The operations presentation shifted to inclement-weather readiness in light of a forecasted wind and snow event. Lolly described routine preparedness steps (an October custodial supervisors meeting to start equipment and parts checks), daily communication among operations staff and the superintendent, and the district's early-morning site drives. He emphasized that the district's policy is to avoid closing for reasons within district control: "We do not cancel school because we are not ready; school gets canceled because state or township roads are not ready and can't clear bus stops," he said.

Staff outlined the command-and-control rhythm for closures and delays: an early text/communication chain among superintendent and operations leads, site drives by district leaders, consultation with municipal police chiefs or representatives and the county 911 center, and a superintendent decision aimed to be made by roughly 5:30 a.m. For 2-hour delays, Lolly said maintenance staff are reassigned to shovel duty to assist custodial teams.
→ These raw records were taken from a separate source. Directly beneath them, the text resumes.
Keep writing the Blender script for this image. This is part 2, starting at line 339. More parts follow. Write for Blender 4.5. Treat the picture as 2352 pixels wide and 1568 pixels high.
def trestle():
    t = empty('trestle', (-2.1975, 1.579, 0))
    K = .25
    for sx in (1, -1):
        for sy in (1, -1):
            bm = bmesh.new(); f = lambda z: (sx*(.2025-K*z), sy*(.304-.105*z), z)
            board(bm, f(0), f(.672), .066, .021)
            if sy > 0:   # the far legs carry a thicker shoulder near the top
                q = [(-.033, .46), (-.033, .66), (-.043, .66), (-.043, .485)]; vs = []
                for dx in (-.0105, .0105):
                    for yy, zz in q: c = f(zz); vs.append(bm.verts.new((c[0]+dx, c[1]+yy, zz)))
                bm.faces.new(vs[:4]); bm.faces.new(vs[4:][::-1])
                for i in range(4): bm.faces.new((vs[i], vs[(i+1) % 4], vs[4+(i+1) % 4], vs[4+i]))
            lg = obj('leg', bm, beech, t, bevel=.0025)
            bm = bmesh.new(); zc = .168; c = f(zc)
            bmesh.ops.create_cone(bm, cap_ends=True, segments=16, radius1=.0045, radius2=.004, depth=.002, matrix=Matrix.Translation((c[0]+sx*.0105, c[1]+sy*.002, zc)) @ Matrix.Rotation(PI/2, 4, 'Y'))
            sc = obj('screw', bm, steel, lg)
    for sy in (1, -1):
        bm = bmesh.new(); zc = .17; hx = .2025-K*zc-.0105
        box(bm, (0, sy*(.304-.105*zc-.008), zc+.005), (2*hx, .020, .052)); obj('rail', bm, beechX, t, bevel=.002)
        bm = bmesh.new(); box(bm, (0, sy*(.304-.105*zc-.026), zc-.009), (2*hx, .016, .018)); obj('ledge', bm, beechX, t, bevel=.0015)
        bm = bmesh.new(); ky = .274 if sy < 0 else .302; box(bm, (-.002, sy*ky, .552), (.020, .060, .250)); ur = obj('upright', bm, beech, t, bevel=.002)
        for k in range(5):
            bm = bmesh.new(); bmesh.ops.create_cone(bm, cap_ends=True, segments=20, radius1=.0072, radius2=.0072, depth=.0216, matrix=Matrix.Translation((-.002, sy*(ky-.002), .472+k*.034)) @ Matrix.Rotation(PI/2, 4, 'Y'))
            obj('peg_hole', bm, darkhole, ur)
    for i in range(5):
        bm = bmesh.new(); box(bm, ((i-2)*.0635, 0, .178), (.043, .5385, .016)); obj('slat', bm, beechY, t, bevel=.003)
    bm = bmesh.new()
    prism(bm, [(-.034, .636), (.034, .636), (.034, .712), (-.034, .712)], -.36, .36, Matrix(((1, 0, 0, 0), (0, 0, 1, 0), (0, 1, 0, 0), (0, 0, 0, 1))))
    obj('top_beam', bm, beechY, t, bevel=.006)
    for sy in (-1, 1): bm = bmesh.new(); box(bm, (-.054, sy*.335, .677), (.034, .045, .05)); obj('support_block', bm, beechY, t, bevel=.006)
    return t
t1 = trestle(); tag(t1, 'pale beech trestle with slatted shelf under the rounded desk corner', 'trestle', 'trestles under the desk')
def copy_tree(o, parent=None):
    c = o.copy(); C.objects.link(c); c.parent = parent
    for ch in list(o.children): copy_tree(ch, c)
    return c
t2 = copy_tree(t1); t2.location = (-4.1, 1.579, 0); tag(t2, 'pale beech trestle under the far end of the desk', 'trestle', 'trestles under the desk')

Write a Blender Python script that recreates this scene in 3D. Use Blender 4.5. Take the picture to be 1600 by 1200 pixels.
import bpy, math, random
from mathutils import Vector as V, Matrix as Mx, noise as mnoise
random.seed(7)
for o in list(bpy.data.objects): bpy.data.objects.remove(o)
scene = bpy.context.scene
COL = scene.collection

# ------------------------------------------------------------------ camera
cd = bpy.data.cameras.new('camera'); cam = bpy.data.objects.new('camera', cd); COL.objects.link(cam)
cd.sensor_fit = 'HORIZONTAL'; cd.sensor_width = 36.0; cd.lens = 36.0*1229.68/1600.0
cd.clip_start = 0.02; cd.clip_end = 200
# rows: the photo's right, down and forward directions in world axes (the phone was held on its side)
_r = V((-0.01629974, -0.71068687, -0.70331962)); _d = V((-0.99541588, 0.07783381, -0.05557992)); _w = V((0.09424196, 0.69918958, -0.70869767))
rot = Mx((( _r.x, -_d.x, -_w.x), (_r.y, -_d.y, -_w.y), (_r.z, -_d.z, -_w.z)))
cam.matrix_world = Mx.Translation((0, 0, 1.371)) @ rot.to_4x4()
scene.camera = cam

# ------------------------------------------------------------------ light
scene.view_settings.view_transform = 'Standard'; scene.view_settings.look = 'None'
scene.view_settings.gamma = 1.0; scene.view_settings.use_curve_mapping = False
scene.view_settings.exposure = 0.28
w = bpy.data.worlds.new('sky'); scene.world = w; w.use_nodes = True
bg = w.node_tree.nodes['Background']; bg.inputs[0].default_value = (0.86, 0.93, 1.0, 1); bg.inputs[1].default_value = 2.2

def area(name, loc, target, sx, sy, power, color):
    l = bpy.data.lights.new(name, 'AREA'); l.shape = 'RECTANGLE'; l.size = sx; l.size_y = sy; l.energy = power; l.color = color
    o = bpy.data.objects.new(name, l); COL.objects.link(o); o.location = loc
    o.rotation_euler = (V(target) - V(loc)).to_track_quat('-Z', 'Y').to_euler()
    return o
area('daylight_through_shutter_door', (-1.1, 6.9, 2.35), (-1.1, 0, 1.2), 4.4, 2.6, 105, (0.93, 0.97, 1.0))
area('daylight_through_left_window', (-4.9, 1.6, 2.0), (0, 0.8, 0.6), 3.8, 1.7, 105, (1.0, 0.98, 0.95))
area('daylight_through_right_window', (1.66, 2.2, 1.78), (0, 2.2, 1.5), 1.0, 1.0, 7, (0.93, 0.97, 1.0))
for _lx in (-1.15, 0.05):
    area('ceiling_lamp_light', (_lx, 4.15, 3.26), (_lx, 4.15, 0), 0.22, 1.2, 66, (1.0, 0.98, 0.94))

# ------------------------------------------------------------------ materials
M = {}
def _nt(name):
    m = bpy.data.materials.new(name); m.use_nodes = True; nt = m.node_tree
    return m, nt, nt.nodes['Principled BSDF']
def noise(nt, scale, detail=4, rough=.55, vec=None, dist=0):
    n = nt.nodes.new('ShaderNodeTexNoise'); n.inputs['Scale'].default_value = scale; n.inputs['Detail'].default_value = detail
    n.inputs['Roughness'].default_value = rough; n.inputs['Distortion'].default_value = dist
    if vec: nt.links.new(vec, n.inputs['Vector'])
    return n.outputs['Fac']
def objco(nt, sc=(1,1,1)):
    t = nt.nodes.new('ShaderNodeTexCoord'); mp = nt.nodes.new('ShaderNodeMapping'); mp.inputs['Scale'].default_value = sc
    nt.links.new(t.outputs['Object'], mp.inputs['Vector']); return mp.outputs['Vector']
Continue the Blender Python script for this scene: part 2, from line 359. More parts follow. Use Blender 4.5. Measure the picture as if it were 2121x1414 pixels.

Transportation staff reviewed a three-tier dismissal schedule (high school, then middle, then elementary) and noted long run times for non-public routes that shape early-dismissal timing.

Board members asked whether a township or state-declared emergency automatically triggers closure; staff said the district has never opened when a township had declared an emergency and that personnel carrying district IDs may be allowed through closures for essential work. A board member asked about the budget impact of snow events; staff said costs vary by storm characteristics (drifting, temperature effects on de-icers) and that the district budgets a modest annual amount and averages overtime across years rather than per event.

The committee closed after brief questions and a welcome of a new committee chair.

No formal motion or vote on the roofing bids was recorded in the committee minutes provided; the item was presented as an informational update.